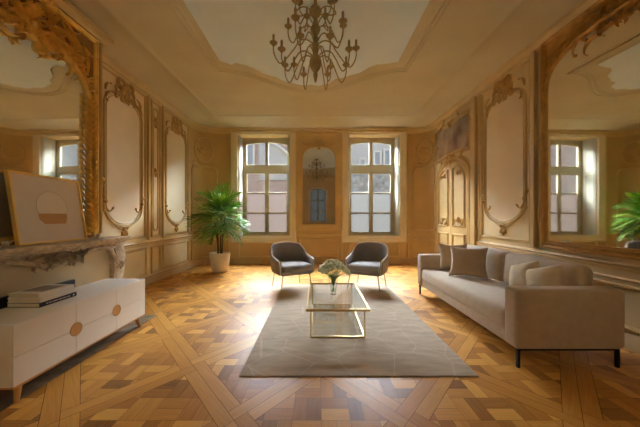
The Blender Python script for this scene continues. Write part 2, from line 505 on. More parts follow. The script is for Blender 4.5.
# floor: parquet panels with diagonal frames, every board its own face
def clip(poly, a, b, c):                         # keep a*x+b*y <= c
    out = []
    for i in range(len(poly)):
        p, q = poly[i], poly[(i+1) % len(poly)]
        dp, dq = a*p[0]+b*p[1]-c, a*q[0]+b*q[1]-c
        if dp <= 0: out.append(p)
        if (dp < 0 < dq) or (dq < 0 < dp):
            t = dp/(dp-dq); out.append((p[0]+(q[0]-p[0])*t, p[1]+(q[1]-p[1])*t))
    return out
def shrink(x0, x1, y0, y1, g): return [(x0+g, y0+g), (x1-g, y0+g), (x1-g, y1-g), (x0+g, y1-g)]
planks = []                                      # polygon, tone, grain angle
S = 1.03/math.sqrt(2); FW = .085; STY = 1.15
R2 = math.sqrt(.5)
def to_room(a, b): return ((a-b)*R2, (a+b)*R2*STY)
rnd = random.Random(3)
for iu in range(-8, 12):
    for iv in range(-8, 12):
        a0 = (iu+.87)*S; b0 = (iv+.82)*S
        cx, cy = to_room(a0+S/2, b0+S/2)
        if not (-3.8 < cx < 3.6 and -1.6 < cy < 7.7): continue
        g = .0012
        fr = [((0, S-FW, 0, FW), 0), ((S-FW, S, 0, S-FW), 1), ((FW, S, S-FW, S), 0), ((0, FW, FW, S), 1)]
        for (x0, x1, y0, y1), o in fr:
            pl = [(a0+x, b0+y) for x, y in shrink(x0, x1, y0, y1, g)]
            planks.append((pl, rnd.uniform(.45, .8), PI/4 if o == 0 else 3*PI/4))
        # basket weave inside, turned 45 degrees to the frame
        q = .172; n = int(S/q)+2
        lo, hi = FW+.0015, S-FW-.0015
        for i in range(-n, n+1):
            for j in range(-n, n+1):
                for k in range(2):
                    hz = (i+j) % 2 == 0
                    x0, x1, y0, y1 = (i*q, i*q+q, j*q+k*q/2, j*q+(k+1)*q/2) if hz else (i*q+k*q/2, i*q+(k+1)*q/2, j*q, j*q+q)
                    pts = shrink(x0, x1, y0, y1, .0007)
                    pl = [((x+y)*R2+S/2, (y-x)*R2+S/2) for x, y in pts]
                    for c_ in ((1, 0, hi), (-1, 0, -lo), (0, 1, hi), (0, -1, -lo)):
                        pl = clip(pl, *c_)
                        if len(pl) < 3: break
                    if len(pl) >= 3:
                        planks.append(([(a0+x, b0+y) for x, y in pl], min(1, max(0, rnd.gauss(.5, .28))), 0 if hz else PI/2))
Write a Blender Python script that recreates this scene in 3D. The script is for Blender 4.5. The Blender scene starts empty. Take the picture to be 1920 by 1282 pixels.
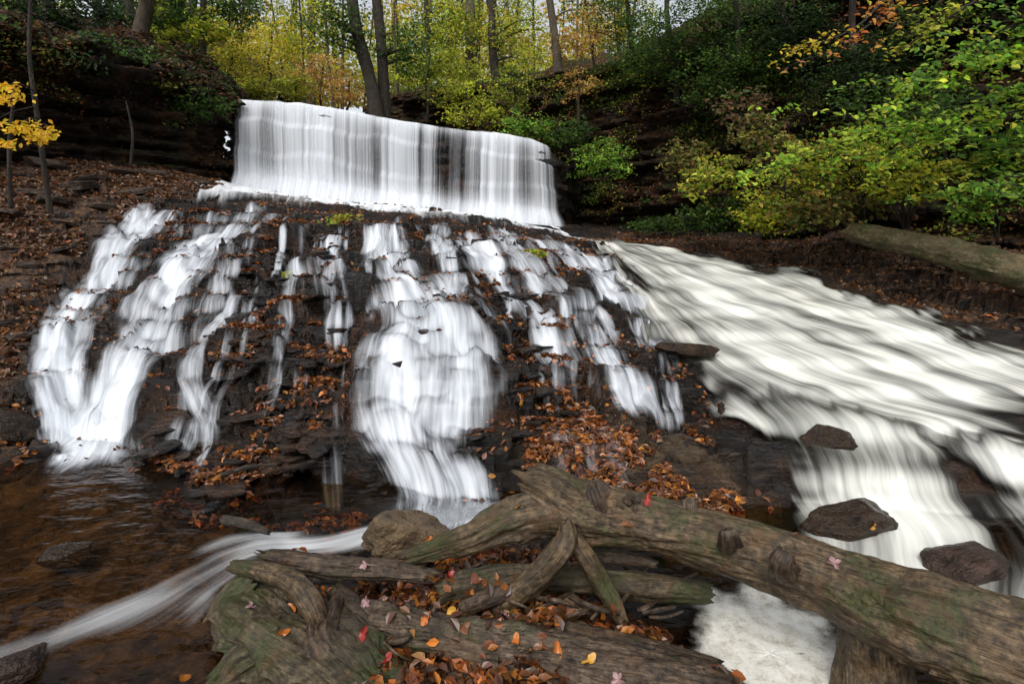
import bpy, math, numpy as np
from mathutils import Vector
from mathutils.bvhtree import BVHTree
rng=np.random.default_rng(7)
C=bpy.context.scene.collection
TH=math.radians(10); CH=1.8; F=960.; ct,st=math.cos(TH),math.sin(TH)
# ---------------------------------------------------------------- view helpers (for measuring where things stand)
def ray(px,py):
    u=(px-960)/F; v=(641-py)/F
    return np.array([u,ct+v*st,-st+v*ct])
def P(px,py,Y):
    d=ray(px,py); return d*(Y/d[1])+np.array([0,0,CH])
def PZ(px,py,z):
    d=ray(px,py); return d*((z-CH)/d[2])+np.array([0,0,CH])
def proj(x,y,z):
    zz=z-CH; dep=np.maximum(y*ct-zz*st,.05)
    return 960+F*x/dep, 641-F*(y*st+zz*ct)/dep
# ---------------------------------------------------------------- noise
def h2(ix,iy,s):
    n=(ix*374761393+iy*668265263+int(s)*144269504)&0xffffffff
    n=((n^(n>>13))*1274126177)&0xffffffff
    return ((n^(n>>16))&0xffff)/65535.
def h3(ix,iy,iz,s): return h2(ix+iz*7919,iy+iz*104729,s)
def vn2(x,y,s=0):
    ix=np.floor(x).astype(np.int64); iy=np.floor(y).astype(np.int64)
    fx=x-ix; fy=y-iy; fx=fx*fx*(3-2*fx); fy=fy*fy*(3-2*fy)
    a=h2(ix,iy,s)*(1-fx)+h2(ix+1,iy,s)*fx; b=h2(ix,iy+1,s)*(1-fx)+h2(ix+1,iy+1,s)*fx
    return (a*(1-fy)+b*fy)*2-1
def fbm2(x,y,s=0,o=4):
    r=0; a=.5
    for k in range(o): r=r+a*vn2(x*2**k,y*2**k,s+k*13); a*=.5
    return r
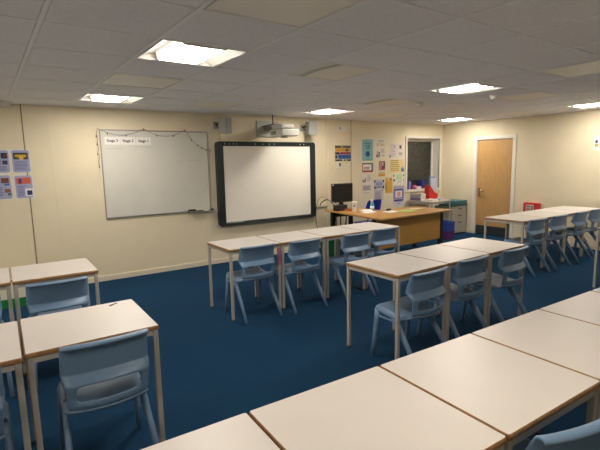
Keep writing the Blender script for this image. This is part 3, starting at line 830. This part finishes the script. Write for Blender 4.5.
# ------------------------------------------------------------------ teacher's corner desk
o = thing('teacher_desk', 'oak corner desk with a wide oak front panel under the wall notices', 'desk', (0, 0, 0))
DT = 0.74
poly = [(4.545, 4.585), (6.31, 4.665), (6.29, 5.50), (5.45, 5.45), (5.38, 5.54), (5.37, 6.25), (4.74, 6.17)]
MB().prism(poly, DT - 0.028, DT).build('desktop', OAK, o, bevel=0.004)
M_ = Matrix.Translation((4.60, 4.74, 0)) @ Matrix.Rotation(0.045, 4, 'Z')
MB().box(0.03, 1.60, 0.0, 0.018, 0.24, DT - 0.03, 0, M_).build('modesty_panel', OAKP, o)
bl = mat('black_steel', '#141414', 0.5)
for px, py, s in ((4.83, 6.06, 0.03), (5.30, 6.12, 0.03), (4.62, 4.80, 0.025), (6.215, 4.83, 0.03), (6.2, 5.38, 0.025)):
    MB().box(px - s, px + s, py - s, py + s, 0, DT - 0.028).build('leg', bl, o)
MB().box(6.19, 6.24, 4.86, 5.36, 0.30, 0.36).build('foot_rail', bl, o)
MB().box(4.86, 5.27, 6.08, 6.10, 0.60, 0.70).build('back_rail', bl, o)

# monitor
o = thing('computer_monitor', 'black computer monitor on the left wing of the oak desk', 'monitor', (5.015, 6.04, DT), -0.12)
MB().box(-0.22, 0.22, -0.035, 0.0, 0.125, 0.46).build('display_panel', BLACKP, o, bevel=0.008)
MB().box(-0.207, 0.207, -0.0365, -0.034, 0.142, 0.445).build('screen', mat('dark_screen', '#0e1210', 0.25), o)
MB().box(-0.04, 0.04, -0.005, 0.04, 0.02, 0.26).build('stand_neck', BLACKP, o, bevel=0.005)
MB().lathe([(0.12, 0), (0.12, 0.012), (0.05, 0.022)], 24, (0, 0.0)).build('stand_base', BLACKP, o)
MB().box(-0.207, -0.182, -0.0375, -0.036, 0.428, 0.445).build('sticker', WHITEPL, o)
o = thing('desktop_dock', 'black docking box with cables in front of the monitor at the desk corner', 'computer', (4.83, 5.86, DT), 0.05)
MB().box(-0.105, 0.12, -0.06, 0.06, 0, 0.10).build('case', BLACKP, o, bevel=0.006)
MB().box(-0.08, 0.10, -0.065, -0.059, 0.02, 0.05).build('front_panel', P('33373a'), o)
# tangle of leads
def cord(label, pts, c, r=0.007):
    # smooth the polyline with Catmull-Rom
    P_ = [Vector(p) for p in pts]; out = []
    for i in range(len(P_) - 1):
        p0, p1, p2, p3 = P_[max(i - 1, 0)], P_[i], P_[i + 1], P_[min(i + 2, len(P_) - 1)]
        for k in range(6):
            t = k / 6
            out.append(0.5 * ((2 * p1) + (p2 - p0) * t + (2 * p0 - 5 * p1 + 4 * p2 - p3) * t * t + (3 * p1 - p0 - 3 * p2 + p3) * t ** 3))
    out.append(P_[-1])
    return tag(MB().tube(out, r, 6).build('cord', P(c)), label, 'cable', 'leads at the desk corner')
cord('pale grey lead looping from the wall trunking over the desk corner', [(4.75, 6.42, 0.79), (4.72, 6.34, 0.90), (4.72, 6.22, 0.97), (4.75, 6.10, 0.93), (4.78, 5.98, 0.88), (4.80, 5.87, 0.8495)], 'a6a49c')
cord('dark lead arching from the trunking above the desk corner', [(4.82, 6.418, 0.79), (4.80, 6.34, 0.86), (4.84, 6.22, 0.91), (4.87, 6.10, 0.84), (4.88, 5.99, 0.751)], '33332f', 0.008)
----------
### WRITTEN INSTRUCTION
Extract all lines from the data in which "part" is found.

### WRITTEN RESPONSE
The Blender Python script for this scene continues. Write part 2, from line 505 on. More parts follow. The script is for Blender 4.5.
Keep writing the Blender script for this image. This is part 3, starting at line 830. This part finishes the script. Write for Blender 4.5.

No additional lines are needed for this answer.